CABRERA DE CÓRDOBA, Luis
Storico spagnolo, nato a Madrid nel 1559, morto il 9 aprile 1623. L'opera di storico gli fu facilitata dal fatto ch'egli, dopo aver avuti varî altri incarichi amministrativi e politici, passò in ultimo al servizio immediato di Filippo II, che l'adoperò nel riordinamento di documenti di stato.
Il C. scrisse, oltre a un mediocre poema in ventinove canti in ottava rima, Historia Laurentina, che si conserva inedito in un codice (e. IV, 6) della Biblioteca dell'Escorial, un trattato di metodologia, De Historia, para entenderla y escribirla (Madrid 1611) e varie altre relazioni storiche, tra cui particolarmente notevoli le Relaciones de las cosas sucedidas en la Corte de España desde 1599 hasta 1614 (ed. Madrid 1851), ricche di notizie e particolari reconditi o mal noti, desunti da documenti o raccolti dalla viva voce dei contemporanei, su personaggi in vista, cerimonie, spettacoli, usi e costumi ecc., non senza concedere largo posto al frizzo mordace, all'aneddoto, al pettegolezzo. Formano un'inesauribile miniera per chi tratta degli ultimi anni del Cinquecento e dei primi del Seicento.

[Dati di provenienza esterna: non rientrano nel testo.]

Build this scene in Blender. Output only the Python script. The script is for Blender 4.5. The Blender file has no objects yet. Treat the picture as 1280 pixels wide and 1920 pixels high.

Ma l'opera, a cui è principalmente raccomandata la fama del C., è la Historia de Felipe Segundo (Madrid 1619). Bene informato - spesso per conoscenza diretta - di avvenimenti grandi e piccoli, il C. dà particolari ignoti ad altri autori, notizie precise che presentano tutti i caratteri dell'autenticità; e ha pagine vivamente colorite, efficaci pitture, ritratti vivi e descrizioni di pompe e cerimonie che, meglio d'ogni altro libro, giovano a farci concepire la forma esteriore di quell'età pittoresca. Sennonché, accanto a questi e altri pregi, non mancano i difetti: numerose inesattezze, errori grossolani (soprattutto per ciò che riguarda la storia delle nazioni straniere), parzialità di giudizî, lacune enormi, abuso di concioni, passi modellati sugli autori classici, una prosa non sempre limpida e spesso involuta nella sua artificiosa solennità.
Egli scrisse, come confessa, disinteressatamente, soltanto per sciogliere un debito di devota gratitudine alla memoria del suo re; di sua iniziativa, non per incarico ufficiale, giacché non esercitò mai ufficialmente le funzioni di cronista reale. E da ogni pagina della sua narrazione traspira il suo sentimento di ammirazione per il suo re: l'ideale monarchico e religioso di lui vi è esaltato, la sua politica spiegata e giustificata. L'opera è come un gran quadro, cui fa da sfondo l'Europa della seconda metà del Cinquecento, e, dove, tra un numero infinito di personaggi, campeggia la figura imperiosa, austera, silenziosa di Filippo II.
Bibl.: P. Miguélez, Catálogo de los Códices españoles de la Biblioteca del Escorial, II: Relaciones históricas, Madrid 1925, pp. 165-67; C. Pérez Pastor, Bibliografía madrileña, II, pp. 193, 445, 474-77; id., Noticias y Documentos relativos a la Hist. y. Liter. espanolas, I, pp. 22-23; A. Morel-Fatio, in Revue Historique, IX (1879), pp. 187-88.